Date: Sun, 20 Dec 2015 23:33:26 +0000

On 20 December 2015 at 23:13, farmdve <address@hidden> wrote:
> The rep stosd instruction seems to be jitted in a really weird way and I was
> wondering what are the design choices behind this.
> Basically the code is jitted to an operation where there is a conditional
> branch that tests the ECX register to see if it's zero or not(although I
> could have gotten this part wrong).
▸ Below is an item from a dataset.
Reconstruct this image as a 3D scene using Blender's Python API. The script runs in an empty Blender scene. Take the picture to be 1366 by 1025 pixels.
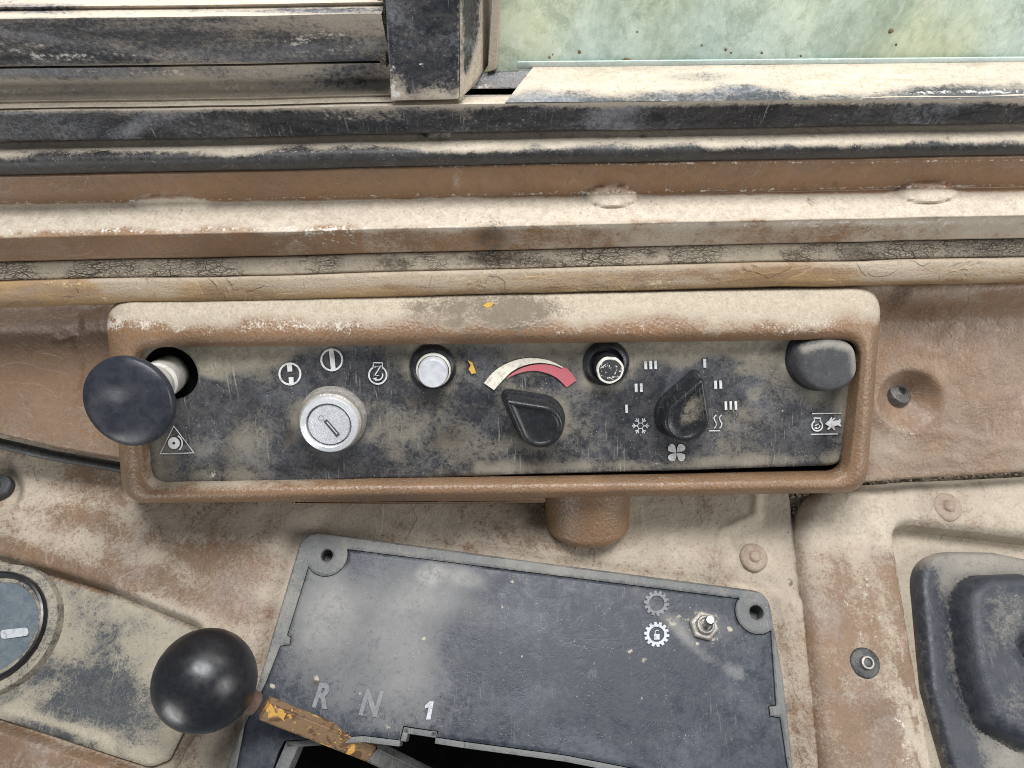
import bpy, bmesh, math, random
import numpy as np
from mathutils import Vector, Matrix
from mathutils.geometry import tessellate_polygon

random.seed(7); rng = np.random.default_rng(7)
S = bpy.context.scene
C = S.collection
R = math.radians

# ------------------------------------------------------------------ camera
# Everything is measured in the control panel's own frame: x right, y up along the panel, z out of the panel
# (metres). M turns that frame into the world: the panel leans back 45 degrees.
M = Matrix.Rotation(R(45), 4, 'X')
FPX, CX, CY, CAMH = 1000.0, 683.0, 512.5, 0.34
zl = np.array([0.043, -0.277, 1.0]); zl /= np.linalg.norm(zl)
xl = np.array([1.0, 0.020, 0.0]); xl -= zl * xl.dot(zl); xl /= np.linalg.norm(xl)
yl = np.cross(zl, xl)
RC = np.array([xl, yl, zl])                 # camera axes -> panel frame
CAM = np.array([0.0, 0.0, CAMH])
cam = bpy.data.cameras.new('camera'); camo = bpy.data.objects.new('camera', cam); C.objects.link(camo)
cam.sensor_width = 36; cam.lens = 36 * FPX / 1366; cam.clip_start = 0.01; cam.clip_end = 100
mm = Matrix([list(RC[i]) + [CAM[i]] for i in range(3)] + [[0, 0, 0, 1]])
camo.matrix_world = M @ mm
S.camera = camo

# ------------------------------------------------------------------ light
W = bpy.data.worlds.new('World'); S.world = W; W.use_nodes = True
wn = W.node_tree
wn.nodes['Background'].inputs[0].default_value = (0.74, 0.87, 1.0, 1)
wn.nodes['Background'].inputs[1].default_value = 0.20
def area(name, loc, target, sx, sy, power, col):
    l = bpy.data.lights.new(name, 'AREA'); l.shape = 'RECTANGLE'; l.size = sx; l.size_y = sy; l.energy = power; l.color = col
    o = bpy.data.objects.new(name, l); C.objects.link(o)
    a = M @ Vector(loc); b = M @ Vector(target)
    o.location = a; o.rotation_euler = (b - a).to_track_quat('-Z', 'Y').to_euler()
area('windscreen_light', (0.04, 0.66, 0.53), (0, -0.06, 0), 0.62, 0.30, 14.5, (0.97, 0.98, 1.0))
area('side_window_light_left', (-0.62, -0.62, 0.40), (0, -0.1, 0), 0.35, 0.40, 3.0, (1.0, 0.98, 0.96))
area('side_window_light_right', (0.85, -0.15, 0.55), (0, -0.1, 0), 0.40, 0.50, 5.2, (1.0, 0.985, 0.97))
area('daylight_outside', (0.35, 0.75, -0.12), (0.15, 0.08, 0.01), 1.2, 0.6, 9.0, (1.0, 1.0, 0.97))
S.view_settings.view_transform = 'Standard'; S.view_settings.look = 'None'
S.view_settings.exposure = 0.1; S.view_settings.gamma = 1; S.view_settings.use_curve_mapping = False
try:
    S.cycles.max_bounces = 6; S.cycles.use_denoising = True; S.cycles.filter_width = 1.0
except Exception: pass

# ------------------------------------------------------------------ projection helpers
def ray(px, py):
    d = np.array([(px - CX) / FPX, -(py - CY) / FPX, -1.0]); return RC @ d
def P(px, py, z=0.0):
    d = ray(px, py); t = (z - CAMH) / d[2]; return CAM + t * d
def proj(v):
    q = (np.asarray(v) - CAM) @ RC          # = RC^T applied to each row
    return CX + FPX * q[..., 0] / -q[..., 2], CY - FPX * q[..., 1] / -q[..., 2]
def msize(npx, p):                          # metres that npx pixels span at point p
    q = (np.asarray(p) - CAM) @ RC; return npx * -q[2] / FPX
class Plane:
    def __init__(s, o, U=(1, 0, 0), V=(0, 1, 0)):
        s.o = np.array(o, float); s.U = np.array(U, float) / np.linalg.norm(U); s.V = np.array(V, float) / np.linalg.norm(V); s.N = np.cross(s.U, s.V)
    def at(s, px, py, h=0.0):               # pixel -> point on the plane raised by h
        d = ray(px, py); o = s.o + s.N * h
        t = np.dot(o - CAM, s.N) / np.dot(d, s.N); return CAM + t * d
    def uv(s, px, py, h=0.0):
        q = s.at(px, py, h) - s.o; return (q.dot(s.U), q.dot(s.V))
    def poly(s, pts, h=0.0): return np.array([s.uv(*p, h) for p in pts])
    def pt(s, u, v, h=0.0):
        u = np.asarray(u)[..., None]; v = np.asarray(v)[..., None]; h = np.asarray(h)[..., None]
        return s.o + u * s.U + v * s.V + h * s.N
    def up(s, h): return Plane(s.o + s.N * h, s.U, s.V)

# ------------------------------------------------------------------ numpy shape helpers
def ss(a, b, x):
    t = np.clip((x - a) / (b - a), 0, 1); return t * t * (3 - 2 * t)
_T = rng.random((64, 64, 64))
def vnoise(p):
    p = np.asarray(p, float); i = np.floor(p).astype(int); f = p - i; f = f * f * (3 - 2 * f); i &= 63; j = (i + 1) & 63
    x0, y0, z0 = i[..., 0], i[..., 1], i[..., 2]; x1, y1, z1 = j[..., 0], j[..., 1], j[..., 2]
    a, b, c = f[..., 0], f[..., 1], f[..., 2]
    l = lambda s, t, k: s + (t - s) * k
    return l(l(l(_T[x0, y0, z0], _T[x1, y0, z0], a), l(_T[x0, y1, z0], _T[x1, y1, z0], a), b),
             l(l(_T[x0, y0, z1], _T[x1, y0, z1], a), l(_T[x0, y1, z1], _T[x1, y1, z1], a), b), c)
def fbm(p, sc, oc=4, seed=0.0):             # centred on 0, about -0.5 .. 0.5
    p = np.asarray(p) * sc + seed * 7.31; r = 0; a = 0.5
    for k in range(oc): r = r + a * (vnoise(p) - 0.5); p = p * 2.03 + 3.1; a *= 0.55
    return r * 1.6
def sdf_poly(poly, u, v):
    poly = np.asarray(poly); shp = np.shape(u); p = np.stack([np.ravel(u), np.ravel(v)], 1)
    d = np.full(len(p), 1e9); s = np.ones(len(p))
    n = len(poly)
    for i in range(n):
        a = poly[i]; b = poly[i - 1]; e = b - a; w = p - a
        t = np.clip((w @ e) / max(e @ e, 1e-18), 0, 1)[:, None]; q = w - e * t
        d = np.minimum(d, (q * q).sum(1))
        c1 = p[:, 1] >= a[1]; c2 = p[:, 1] < b[1]; c3 = e[0] * w[:, 1] > e[1] * w[:, 0]
        flip = (c1 & c2 & c3) | (~c1 & ~c2 & ~c3); s = np.where(flip, -s, s)
    return (s * np.sqrt(d)).reshape(shp)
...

If it's not, it proceeds to prepare the
> data to be placed at es:[edi], decrements ECX and executes another
> conditional branch that ends up at a jmp to 'helper_le_stl_mmu' effectively
> exiting the translation block as execution will end up re-entering that same
> TB.
>
> My question is why isn't this jitted to a loop and a call to this helper?

helper_le_stl_mmu is part of the standard load/store code and not
visible at the 'generate i386 guest code' layer; in any case the
fast path won't call the helper but can just directly access
the guest RAM.

I suspect the reason we do it the way we do is so that we can
correctly take an interrupt midway through the rep stosd and
have the intermediate state be correct -- the comments in the
GEN_REPZ macro say we do it like Valgrind, so this isn't a
QEMU-specific oddity. Handling single-step of a rep stosd
also requires care.

Since we generate the do-another-repetition code with
gen_jmp(s, cur_eip) that should result in a jump-to-TB
which is chainable, so once we've gone round once we won't
have to go back out to the main loop while we're iterating.